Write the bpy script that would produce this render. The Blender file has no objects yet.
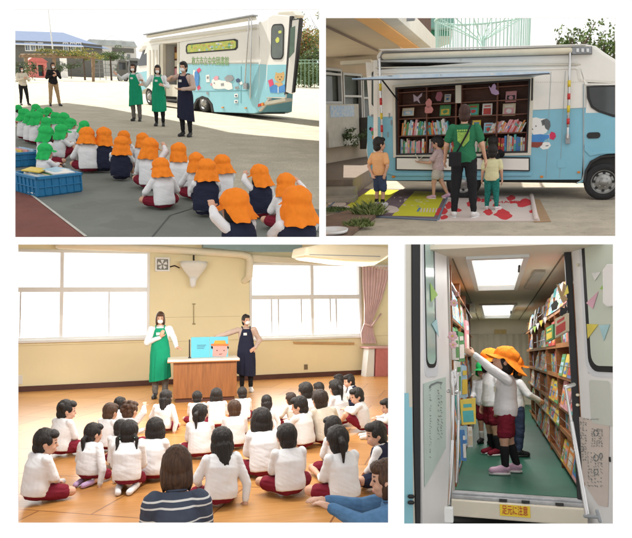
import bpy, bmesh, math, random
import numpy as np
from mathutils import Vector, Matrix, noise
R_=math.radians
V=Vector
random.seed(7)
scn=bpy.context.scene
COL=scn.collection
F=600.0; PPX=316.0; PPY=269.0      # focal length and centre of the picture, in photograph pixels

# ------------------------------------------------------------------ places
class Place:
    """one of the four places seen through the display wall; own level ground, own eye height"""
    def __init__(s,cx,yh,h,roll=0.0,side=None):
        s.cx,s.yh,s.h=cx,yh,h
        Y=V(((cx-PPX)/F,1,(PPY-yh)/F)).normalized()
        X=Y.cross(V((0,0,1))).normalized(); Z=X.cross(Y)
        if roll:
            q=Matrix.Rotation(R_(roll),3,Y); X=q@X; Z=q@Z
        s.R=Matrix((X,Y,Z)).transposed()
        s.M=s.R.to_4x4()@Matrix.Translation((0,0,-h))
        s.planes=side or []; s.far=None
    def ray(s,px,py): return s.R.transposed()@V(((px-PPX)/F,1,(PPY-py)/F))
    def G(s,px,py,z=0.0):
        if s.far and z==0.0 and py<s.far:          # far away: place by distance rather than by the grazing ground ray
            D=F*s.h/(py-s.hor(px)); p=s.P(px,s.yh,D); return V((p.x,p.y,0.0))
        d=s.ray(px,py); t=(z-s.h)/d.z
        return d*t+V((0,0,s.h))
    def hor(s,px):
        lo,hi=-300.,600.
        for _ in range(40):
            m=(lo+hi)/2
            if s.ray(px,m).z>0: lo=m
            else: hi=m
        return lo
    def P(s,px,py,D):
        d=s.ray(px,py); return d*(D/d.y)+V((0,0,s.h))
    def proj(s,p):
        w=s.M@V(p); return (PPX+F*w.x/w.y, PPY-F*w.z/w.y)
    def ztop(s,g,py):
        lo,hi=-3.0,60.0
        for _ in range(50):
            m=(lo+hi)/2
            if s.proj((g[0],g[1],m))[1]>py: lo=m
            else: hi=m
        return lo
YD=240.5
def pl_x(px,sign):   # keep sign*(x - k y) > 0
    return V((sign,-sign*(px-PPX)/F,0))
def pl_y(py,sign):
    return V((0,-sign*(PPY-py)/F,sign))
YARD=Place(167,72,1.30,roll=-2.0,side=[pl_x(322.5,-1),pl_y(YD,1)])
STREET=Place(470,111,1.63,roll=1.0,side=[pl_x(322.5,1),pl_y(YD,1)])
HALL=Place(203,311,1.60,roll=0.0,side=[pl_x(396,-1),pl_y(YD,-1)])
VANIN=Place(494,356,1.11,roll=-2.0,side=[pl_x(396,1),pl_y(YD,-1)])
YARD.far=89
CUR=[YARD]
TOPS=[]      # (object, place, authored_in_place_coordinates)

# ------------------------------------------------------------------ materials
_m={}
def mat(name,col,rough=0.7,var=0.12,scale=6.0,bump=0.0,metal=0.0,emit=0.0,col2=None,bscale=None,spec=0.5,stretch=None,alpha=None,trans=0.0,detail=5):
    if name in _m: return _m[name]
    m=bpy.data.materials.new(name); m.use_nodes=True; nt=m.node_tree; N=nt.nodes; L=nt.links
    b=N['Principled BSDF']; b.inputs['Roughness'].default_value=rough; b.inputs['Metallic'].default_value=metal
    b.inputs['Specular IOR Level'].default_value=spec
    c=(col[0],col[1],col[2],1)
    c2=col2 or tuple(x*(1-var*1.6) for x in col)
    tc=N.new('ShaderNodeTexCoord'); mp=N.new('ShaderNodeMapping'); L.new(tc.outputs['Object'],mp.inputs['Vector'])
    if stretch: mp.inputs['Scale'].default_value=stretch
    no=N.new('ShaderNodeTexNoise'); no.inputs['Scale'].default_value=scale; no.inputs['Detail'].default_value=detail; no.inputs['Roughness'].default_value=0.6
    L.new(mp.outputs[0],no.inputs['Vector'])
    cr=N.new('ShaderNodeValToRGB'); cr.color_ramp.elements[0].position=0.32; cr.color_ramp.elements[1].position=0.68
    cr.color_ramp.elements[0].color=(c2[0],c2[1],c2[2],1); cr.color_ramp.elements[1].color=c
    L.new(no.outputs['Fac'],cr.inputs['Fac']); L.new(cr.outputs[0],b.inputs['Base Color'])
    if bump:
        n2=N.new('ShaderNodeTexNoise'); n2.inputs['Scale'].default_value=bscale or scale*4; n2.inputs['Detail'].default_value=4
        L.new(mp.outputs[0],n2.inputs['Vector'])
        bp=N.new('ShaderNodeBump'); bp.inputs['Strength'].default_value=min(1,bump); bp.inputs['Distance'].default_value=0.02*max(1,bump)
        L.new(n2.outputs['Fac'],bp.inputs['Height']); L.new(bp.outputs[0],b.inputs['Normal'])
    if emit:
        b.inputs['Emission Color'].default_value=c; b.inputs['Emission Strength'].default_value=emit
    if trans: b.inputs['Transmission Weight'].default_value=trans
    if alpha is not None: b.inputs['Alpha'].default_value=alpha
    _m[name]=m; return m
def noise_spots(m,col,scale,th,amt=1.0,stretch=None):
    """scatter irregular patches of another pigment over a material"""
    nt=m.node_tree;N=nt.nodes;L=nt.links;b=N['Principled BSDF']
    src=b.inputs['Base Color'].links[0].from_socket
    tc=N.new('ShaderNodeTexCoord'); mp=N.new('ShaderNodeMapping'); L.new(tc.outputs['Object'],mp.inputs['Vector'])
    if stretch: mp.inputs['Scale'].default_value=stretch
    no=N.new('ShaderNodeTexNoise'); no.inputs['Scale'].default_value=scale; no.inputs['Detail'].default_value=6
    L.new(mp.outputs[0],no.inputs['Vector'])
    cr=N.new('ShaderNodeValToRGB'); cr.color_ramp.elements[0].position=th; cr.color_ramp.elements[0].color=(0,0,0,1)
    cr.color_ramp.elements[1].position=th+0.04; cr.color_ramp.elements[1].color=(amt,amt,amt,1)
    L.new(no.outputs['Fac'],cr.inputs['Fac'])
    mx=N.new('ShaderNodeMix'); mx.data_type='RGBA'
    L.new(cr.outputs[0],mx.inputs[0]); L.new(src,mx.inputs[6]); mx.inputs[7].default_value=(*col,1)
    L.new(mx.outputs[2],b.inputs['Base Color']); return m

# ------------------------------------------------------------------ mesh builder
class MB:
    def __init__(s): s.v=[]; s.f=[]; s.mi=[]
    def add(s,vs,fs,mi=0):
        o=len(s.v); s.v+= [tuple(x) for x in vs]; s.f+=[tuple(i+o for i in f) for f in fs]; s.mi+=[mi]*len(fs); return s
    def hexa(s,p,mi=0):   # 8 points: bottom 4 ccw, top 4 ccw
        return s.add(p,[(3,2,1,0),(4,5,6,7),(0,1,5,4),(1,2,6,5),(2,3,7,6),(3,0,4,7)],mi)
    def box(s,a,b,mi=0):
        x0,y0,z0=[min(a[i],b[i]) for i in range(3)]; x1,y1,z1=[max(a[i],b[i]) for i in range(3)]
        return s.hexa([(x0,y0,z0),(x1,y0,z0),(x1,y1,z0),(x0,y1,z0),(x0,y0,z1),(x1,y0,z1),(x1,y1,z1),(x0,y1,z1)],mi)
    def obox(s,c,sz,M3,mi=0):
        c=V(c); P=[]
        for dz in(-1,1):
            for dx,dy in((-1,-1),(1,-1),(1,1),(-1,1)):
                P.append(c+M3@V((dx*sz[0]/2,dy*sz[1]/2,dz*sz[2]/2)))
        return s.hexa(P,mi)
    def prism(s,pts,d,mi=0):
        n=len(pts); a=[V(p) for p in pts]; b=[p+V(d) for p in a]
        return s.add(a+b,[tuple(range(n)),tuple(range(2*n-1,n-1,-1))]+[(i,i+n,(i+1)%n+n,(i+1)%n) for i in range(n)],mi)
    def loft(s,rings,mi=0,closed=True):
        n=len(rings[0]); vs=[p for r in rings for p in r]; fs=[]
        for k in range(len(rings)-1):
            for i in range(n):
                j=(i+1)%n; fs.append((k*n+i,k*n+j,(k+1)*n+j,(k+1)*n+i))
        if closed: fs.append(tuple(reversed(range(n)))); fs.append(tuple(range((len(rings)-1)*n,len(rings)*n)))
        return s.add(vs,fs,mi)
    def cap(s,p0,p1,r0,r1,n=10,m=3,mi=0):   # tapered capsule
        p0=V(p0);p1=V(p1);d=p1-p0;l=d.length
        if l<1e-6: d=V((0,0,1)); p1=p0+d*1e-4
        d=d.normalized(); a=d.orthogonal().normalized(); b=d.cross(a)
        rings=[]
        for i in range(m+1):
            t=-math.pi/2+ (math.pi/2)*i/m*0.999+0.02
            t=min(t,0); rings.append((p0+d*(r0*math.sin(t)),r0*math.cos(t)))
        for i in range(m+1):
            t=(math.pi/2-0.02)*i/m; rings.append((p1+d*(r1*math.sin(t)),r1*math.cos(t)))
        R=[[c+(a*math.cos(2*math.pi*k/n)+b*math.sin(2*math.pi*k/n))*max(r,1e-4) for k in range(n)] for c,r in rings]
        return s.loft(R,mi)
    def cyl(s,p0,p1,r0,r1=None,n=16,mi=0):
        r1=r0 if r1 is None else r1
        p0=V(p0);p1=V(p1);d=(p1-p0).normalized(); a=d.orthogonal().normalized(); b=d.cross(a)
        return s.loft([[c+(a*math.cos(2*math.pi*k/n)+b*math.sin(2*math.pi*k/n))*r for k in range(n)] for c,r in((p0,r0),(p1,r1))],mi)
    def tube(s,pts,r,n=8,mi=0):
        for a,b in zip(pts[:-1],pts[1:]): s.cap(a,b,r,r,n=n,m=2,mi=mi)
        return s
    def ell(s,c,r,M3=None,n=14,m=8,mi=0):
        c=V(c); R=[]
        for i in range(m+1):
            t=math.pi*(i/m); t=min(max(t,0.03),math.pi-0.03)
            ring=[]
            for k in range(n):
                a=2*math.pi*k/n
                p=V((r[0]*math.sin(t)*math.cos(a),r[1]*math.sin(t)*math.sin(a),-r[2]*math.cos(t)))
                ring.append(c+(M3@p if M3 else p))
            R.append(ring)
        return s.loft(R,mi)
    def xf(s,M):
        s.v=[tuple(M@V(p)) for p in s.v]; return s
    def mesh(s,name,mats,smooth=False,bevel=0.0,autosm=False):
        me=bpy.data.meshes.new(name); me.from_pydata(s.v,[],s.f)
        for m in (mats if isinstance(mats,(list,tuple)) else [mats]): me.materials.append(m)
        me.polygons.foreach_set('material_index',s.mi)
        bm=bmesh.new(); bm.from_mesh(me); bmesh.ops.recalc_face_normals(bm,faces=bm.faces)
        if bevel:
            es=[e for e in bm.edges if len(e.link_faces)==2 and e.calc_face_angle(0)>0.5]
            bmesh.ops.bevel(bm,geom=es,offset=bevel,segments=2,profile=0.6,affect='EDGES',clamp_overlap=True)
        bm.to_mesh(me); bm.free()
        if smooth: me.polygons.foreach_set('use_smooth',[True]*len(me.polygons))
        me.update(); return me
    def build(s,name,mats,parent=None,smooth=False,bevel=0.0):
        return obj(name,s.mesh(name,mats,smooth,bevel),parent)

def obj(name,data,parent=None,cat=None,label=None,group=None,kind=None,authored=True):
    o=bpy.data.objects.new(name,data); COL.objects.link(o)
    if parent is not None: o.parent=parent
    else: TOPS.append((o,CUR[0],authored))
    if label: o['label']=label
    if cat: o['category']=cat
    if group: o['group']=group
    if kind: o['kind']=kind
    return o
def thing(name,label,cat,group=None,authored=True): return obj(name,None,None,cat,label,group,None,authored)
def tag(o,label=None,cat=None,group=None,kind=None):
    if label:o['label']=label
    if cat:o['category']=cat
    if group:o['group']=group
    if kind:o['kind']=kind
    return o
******
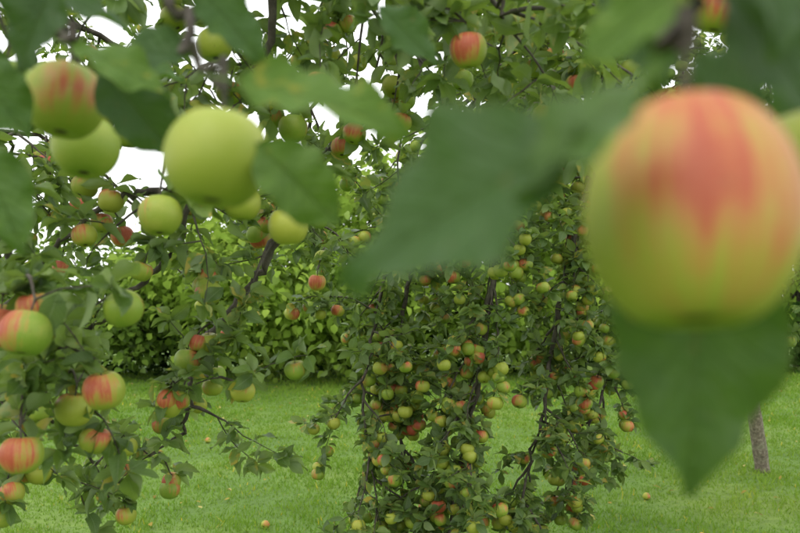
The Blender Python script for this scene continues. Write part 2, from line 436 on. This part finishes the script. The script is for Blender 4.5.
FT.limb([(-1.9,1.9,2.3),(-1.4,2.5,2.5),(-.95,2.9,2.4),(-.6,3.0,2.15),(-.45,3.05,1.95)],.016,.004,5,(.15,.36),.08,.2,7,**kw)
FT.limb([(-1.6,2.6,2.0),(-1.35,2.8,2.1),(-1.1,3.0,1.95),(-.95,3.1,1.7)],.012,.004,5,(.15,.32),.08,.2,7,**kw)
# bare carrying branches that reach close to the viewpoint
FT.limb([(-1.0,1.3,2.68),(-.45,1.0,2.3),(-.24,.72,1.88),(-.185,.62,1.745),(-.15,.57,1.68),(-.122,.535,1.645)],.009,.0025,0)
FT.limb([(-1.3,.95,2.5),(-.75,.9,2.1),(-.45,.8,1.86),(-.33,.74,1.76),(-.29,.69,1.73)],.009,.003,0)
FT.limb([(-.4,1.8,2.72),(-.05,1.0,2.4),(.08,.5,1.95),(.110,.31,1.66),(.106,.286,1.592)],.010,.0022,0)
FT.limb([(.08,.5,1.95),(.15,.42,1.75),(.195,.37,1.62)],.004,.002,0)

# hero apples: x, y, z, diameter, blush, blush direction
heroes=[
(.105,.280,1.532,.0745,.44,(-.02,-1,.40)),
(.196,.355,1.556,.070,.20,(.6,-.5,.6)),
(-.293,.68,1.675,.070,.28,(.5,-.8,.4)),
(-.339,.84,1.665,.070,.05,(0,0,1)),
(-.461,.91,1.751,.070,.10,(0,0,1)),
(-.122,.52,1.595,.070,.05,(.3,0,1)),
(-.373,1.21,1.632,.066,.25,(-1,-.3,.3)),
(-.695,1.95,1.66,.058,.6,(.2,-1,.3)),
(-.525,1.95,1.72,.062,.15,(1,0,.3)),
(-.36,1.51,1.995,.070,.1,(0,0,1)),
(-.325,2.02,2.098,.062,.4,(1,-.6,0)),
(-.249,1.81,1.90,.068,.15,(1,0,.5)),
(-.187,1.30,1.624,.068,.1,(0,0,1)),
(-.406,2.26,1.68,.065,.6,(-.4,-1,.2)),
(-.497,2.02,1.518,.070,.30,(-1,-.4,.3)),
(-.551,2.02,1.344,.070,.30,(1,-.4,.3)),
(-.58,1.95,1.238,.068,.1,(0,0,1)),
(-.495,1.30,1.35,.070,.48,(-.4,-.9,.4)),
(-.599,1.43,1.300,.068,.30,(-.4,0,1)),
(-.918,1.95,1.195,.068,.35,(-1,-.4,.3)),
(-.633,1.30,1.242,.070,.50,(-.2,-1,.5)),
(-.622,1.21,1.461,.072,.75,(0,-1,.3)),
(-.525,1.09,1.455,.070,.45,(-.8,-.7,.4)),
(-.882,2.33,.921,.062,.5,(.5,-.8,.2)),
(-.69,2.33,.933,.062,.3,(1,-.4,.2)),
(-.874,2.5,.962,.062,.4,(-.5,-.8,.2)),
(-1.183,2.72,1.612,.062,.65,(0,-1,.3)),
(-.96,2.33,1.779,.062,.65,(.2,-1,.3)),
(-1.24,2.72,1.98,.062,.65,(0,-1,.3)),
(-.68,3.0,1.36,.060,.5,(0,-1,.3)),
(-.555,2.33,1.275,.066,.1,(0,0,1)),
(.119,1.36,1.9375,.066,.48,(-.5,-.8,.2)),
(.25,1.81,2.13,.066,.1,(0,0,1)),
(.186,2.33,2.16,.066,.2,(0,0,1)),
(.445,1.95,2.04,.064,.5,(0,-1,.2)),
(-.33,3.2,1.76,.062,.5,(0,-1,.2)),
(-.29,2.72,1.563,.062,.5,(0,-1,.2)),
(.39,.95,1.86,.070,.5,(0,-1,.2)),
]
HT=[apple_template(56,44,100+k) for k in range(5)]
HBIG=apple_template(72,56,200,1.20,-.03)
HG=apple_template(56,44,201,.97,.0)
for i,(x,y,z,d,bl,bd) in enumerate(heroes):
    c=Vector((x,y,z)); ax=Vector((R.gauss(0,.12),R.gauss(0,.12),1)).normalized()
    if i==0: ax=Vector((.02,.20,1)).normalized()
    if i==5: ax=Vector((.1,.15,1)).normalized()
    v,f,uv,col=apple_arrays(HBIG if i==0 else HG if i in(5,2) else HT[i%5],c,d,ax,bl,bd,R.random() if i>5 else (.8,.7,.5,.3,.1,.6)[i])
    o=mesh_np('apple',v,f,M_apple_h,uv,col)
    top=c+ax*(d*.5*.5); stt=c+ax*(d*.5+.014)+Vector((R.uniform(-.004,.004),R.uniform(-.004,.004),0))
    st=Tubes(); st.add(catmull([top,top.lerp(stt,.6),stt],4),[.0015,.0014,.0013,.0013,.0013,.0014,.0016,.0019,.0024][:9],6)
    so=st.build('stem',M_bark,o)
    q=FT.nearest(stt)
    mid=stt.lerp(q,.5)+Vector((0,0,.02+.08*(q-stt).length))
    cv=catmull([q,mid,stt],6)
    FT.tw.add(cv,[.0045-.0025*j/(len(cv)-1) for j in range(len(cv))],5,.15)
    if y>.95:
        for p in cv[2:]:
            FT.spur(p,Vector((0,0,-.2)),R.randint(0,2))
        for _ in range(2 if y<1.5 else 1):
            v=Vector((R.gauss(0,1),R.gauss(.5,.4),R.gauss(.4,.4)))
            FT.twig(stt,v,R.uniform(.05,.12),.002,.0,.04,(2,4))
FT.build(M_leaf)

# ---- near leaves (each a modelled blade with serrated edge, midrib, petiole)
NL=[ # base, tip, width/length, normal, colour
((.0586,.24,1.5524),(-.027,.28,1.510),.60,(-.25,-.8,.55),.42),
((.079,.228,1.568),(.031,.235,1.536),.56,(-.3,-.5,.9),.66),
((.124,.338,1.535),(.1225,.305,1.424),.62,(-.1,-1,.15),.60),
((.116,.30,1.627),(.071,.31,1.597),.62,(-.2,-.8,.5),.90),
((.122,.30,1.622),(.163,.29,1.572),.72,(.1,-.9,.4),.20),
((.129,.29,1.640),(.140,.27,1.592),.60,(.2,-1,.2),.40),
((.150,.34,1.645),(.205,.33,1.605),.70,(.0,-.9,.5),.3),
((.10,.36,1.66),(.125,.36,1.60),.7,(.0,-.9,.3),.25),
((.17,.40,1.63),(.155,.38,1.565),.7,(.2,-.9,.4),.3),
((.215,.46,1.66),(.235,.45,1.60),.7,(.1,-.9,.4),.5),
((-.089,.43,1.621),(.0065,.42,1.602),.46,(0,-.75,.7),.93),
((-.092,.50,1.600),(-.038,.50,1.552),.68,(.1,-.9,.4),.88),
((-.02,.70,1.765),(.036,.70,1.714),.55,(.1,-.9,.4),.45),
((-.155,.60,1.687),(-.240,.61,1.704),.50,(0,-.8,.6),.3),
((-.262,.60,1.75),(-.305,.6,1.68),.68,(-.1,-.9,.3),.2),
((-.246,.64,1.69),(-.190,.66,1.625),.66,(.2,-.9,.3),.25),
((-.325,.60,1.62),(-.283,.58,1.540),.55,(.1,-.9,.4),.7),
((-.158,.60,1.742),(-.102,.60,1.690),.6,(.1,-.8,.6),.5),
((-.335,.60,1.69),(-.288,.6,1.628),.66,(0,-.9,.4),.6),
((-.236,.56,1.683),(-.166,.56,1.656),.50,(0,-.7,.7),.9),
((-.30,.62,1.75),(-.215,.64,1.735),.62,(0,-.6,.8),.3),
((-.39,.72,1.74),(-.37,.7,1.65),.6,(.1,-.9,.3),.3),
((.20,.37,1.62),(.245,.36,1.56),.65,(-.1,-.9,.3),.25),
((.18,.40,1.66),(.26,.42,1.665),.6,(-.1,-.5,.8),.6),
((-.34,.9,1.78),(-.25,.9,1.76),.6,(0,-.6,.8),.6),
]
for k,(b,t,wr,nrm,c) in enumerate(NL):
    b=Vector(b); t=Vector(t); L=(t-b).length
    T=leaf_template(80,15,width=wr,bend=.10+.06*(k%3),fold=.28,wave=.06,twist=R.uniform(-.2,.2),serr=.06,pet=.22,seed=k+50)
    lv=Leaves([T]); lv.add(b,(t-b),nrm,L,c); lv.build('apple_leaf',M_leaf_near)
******
**EXERCISE TASK:**
Exactly reproduce the lines from the line holding "Write the bpy" through the line holding "F=600.0; PPX=316.0; PPY=269.0", and only those; pictures are to be left out.

**OUTPUT BELOW:**
Write the bpy script that would produce this render. The Blender file has no objects yet.
import bpy, bmesh, math, random
import numpy as np
from mathutils import Vector, Matrix, noise
R_=math.radians
V=Vector
random.seed(7)
scn=bpy.context.scene
COL=scn.collection
F=600.0; PPX=316.0; PPY=269.0      # focal length and centre of the picture, in photograph pixels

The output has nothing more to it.